◆ DESCRIPTION OF THE TASK:
Drop every picture, then transcribe the remaining data exactly.
-- GIVEN MATERIAL start --
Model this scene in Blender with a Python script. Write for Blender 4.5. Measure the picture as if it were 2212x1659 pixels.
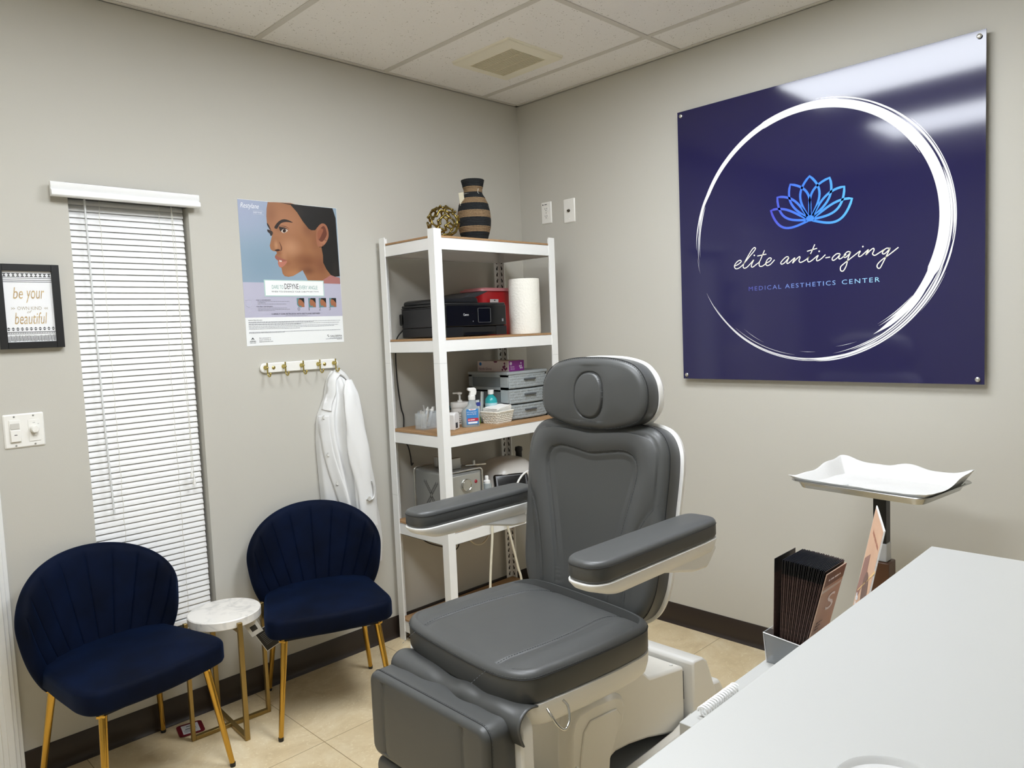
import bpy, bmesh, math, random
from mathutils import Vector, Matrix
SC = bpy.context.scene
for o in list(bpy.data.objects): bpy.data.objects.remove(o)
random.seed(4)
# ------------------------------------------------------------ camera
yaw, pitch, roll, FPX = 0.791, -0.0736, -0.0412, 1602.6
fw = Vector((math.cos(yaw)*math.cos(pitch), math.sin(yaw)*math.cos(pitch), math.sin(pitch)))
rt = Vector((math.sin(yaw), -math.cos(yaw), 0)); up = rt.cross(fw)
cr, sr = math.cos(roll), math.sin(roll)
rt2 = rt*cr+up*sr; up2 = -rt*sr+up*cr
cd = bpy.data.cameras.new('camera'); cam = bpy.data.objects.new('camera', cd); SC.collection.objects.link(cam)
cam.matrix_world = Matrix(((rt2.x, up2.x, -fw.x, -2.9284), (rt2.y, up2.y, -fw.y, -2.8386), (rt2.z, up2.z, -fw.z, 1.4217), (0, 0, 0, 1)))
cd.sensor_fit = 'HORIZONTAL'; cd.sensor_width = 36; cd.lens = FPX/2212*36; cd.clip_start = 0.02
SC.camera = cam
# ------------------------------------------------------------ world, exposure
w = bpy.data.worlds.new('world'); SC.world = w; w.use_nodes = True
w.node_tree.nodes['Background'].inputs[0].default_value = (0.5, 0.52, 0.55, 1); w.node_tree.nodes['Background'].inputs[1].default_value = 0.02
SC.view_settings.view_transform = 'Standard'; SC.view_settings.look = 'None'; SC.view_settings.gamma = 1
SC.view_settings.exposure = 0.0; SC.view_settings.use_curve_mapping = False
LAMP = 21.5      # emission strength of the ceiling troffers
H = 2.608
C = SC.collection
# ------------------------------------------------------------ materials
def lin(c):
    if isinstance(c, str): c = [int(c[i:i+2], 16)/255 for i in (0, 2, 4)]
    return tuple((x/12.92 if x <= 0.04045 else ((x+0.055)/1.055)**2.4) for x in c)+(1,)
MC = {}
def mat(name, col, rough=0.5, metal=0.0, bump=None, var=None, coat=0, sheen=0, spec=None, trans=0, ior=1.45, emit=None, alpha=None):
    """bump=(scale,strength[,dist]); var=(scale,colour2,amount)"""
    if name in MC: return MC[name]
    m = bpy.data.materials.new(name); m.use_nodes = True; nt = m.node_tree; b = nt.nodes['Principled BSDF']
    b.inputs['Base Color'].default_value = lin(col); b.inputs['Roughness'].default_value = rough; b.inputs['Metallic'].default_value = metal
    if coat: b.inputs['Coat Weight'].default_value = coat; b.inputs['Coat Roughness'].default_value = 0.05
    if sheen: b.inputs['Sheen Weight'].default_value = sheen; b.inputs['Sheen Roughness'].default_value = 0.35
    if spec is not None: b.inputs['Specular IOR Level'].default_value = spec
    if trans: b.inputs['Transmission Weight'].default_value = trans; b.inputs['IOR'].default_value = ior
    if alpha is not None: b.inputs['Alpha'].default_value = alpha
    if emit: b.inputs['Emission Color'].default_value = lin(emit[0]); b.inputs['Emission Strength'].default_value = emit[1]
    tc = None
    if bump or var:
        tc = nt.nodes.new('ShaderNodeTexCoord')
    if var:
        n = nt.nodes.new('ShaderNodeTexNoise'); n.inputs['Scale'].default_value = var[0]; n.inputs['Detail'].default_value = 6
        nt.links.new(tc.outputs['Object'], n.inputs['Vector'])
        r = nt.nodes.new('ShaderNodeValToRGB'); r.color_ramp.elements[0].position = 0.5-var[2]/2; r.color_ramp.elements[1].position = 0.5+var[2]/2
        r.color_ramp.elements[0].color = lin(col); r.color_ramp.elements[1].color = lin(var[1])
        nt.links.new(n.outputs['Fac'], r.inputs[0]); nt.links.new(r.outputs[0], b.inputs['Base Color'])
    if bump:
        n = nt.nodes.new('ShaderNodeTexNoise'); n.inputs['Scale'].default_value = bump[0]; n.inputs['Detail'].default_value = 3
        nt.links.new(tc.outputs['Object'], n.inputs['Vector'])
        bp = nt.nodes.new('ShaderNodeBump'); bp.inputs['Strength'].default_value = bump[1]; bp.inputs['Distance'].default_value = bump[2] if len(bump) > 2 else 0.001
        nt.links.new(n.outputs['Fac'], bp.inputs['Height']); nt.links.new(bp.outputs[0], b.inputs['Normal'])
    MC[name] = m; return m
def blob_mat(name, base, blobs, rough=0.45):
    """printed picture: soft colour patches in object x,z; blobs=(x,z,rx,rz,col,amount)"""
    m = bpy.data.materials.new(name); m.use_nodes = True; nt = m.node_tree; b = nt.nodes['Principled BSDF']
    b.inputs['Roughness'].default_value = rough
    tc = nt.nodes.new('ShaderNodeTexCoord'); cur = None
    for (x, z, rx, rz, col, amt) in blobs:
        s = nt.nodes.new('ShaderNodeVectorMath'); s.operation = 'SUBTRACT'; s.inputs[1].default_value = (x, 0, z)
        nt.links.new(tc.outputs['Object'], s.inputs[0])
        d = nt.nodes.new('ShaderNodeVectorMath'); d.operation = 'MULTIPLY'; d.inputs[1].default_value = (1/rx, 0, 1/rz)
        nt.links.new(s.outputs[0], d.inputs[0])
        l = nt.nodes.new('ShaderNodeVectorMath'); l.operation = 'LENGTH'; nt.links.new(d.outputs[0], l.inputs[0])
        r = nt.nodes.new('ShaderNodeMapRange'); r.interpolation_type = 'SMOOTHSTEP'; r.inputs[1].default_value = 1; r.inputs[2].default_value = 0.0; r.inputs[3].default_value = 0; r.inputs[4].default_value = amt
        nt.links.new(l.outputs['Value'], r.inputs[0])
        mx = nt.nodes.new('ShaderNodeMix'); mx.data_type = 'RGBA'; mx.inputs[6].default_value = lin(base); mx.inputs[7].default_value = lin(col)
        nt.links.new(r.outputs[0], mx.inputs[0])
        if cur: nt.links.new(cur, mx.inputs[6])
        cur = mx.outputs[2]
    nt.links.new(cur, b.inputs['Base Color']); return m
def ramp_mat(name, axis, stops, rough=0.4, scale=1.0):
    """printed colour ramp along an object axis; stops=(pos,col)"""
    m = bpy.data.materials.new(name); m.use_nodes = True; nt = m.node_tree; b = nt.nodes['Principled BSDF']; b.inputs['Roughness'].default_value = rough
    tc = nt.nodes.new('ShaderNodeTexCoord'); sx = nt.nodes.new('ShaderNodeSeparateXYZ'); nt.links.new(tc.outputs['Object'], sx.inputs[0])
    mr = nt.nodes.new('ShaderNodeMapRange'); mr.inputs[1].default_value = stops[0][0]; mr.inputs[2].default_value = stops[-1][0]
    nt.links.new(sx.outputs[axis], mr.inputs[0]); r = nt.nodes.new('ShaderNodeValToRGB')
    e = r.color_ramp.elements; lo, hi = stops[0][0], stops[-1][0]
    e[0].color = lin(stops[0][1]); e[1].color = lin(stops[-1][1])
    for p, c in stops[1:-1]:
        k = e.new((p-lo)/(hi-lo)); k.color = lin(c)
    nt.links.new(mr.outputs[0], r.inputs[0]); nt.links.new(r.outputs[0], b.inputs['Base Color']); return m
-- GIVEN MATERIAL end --
◆ RESULT OF THIS EXERCISE:
Model this scene in Blender with a Python script. Write for Blender 4.5. Measure the picture as if it were 2212x1659 pixels.
import bpy, bmesh, math, random
from mathutils import Vector, Matrix
SC = bpy.context.scene
for o in list(bpy.data.objects): bpy.data.objects.remove(o)
random.seed(4)
# ------------------------------------------------------------ camera
yaw, pitch, roll, FPX = 0.791, -0.0736, -0.0412, 1602.6
fw = Vector((math.cos(yaw)*math.cos(pitch), math.sin(yaw)*math.cos(pitch), math.sin(pitch)))
rt = Vector((math.sin(yaw), -math.cos(yaw), 0)); up = rt.cross(fw)
cr, sr = math.cos(roll), math.sin(roll)
rt2 = rt*cr+up*sr; up2 = -rt*sr+up*cr
cd = bpy.data.cameras.new('camera'); cam = bpy.data.objects.new('camera', cd); SC.collection.objects.link(cam)
cam.matrix_world = Matrix(((rt2.x, up2.x, -fw.x, -2.9284), (rt2.y, up2.y, -fw.y, -2.8386), (rt2.z, up2.z, -fw.z, 1.4217), (0, 0, 0, 1)))
cd.sensor_fit = 'HORIZONTAL'; cd.sensor_width = 36; cd.lens = FPX/2212*36; cd.clip_start = 0.02
SC.camera = cam
# ------------------------------------------------------------ world, exposure
w = bpy.data.worlds.new('world'); SC.world = w; w.use_nodes = True
w.node_tree.nodes['Background'].inputs[0].default_value = (0.5, 0.52, 0.55, 1); w.node_tree.nodes['Background'].inputs[1].default_value = 0.02
SC.view_settings.view_transform = 'Standard'; SC.view_settings.look = 'None'; SC.view_settings.gamma = 1
SC.view_settings.exposure = 0.0; SC.view_settings.use_curve_mapping = False
LAMP = 21.5      # emission strength of the ceiling troffers
H = 2.608
C = SC.collection
# ------------------------------------------------------------ materials
def lin(c):
    if isinstance(c, str): c = [int(c[i:i+2], 16)/255 for i in (0, 2, 4)]
    return tuple((x/12.92 if x <= 0.04045 else ((x+0.055)/1.055)**2.4) for x in c)+(1,)
MC = {}
def mat(name, col, rough=0.5, metal=0.0, bump=None, var=None, coat=0, sheen=0, spec=None, trans=0, ior=1.45, emit=None, alpha=None):
    """bump=(scale,strength[,dist]); var=(scale,colour2,amount)"""
    if name in MC: return MC[name]
    m = bpy.data.materials.new(name); m.use_nodes = True; nt = m.node_tree; b = nt.nodes['Principled BSDF']
    b.inputs['Base Color'].default_value = lin(col); b.inputs['Roughness'].default_value = rough; b.inputs['Metallic'].default_value = metal
    if coat: b.inputs['Coat Weight'].default_value = coat; b.inputs['Coat Roughness'].default_value = 0.05
    if sheen: b.inputs['Sheen Weight'].default_value = sheen; b.inputs['Sheen Roughness'].default_value = 0.35
    if spec is not None: b.inputs['Specular IOR Level'].default_value = spec
    if trans: b.inputs['Transmission Weight'].default_value = trans; b.inputs['IOR'].default_value = ior
    if alpha is not None: b.inputs['Alpha'].default_value = alpha
    if emit: b.inputs['Emission Color'].default_value = lin(emit[0]); b.inputs['Emission Strength'].default_value = emit[1]
    tc = None
    if bump or var:
        tc = nt.nodes.new('ShaderNodeTexCoord')
    if var:
        n = nt.nodes.new('ShaderNodeTexNoise'); n.inputs['Scale'].default_value = var[0]; n.inputs['Detail'].default_value = 6
        nt.links.new(tc.outputs['Object'], n.inputs['Vector'])
        r = nt.nodes.new('ShaderNodeValToRGB'); r.color_ramp.elements[0].position = 0.5-var[2]/2; r.color_ramp.elements[1].position = 0.5+var[2]/2
        r.color_ramp.elements[0].color = lin(col); r.color_ramp.elements[1].color = lin(var[1])
        nt.links.new(n.outputs['Fac'], r.inputs[0]); nt.links.new(r.outputs[0], b.inputs['Base Color'])
    if bump:
        n = nt.nodes.new('ShaderNodeTexNoise'); n.inputs['Scale'].default_value = bump[0]; n.inputs['Detail'].default_value = 3
        nt.links.new(tc.outputs['Object'], n.inputs['Vector'])
        bp = nt.nodes.new('ShaderNodeBump'); bp.inputs['Strength'].default_value = bump[1]; bp.inputs['Distance'].default_value = bump[2] if len(bump) > 2 else 0.001
        nt.links.new(n.outputs['Fac'], bp.inputs['Height']); nt.links.new(bp.outputs[0], b.inputs['Normal'])
    MC[name] = m; return m
def blob_mat(name, base, blobs, rough=0.45):
    """printed picture: soft colour patches in object x,z; blobs=(x,z,rx,rz,col,amount)"""
    m = bpy.data.materials.new(name); m.use_nodes = True; nt = m.node_tree; b = nt.nodes['Principled BSDF']
    b.inputs['Roughness'].default_value = rough
    tc = nt.nodes.new('ShaderNodeTexCoord'); cur = None
    for (x, z, rx, rz, col, amt) in blobs:
        s = nt.nodes.new('ShaderNodeVectorMath'); s.operation = 'SUBTRACT'; s.inputs[1].default_value = (x, 0, z)
        nt.links.new(tc.outputs['Object'], s.inputs[0])
        d = nt.nodes.new('ShaderNodeVectorMath'); d.operation = 'MULTIPLY'; d.inputs[1].default_value = (1/rx, 0, 1/rz)
        nt.links.new(s.outputs[0], d.inputs[0])
        l = nt.nodes.new('ShaderNodeVectorMath'); l.operation = 'LENGTH'; nt.links.new(d.outputs[0], l.inputs[0])
        r = nt.nodes.new('ShaderNodeMapRange'); r.interpolation_type = 'SMOOTHSTEP'; r.inputs[1].default_value = 1; r.inputs[2].default_value = 0.0; r.inputs[3].default_value = 0; r.inputs[4].default_value = amt
        nt.links.new(l.outputs['Value'], r.inputs[0])
        mx = nt.nodes.new('ShaderNodeMix'); mx.data_type = 'RGBA'; mx.inputs[6].default_value = lin(base); mx.inputs[7].default_value = lin(col)
        nt.links.new(r.outputs[0], mx.inputs[0])
        if cur: nt.links.new(cur, mx.inputs[6])
        cur = mx.outputs[2]
    nt.links.new(cur, b.inputs['Base Color']); return m
def ramp_mat(name, axis, stops, rough=0.4, scale=1.0):
    """printed colour ramp along an object axis; stops=(pos,col)"""
    m = bpy.data.materials.new(name); m.use_nodes = True; nt = m.node_tree; b = nt.nodes['Principled BSDF']; b.inputs['Roughness'].default_value = rough
    tc = nt.nodes.new('ShaderNodeTexCoord'); sx = nt.nodes.new('ShaderNodeSeparateXYZ'); nt.links.new(tc.outputs['Object'], sx.inputs[0])
    mr = nt.nodes.new('ShaderNodeMapRange'); mr.inputs[1].default_value = stops[0][0]; mr.inputs[2].default_value = stops[-1][0]
    nt.links.new(sx.outputs[axis], mr.inputs[0]); r = nt.nodes.new('ShaderNodeValToRGB')
    e = r.color_ramp.elements; lo, hi = stops[0][0], stops[-1][0]
    e[0].color = lin(stops[0][1]); e[1].color = lin(stops[-1][1])
    for p, c in stops[1:-1]:
        k = e.new((p-lo)/(hi-lo)); k.color = lin(c)
    nt.links.new(mr.outputs[0], r.inputs[0]); nt.links.new(r.outputs[0], b.inputs['Base Color']); return m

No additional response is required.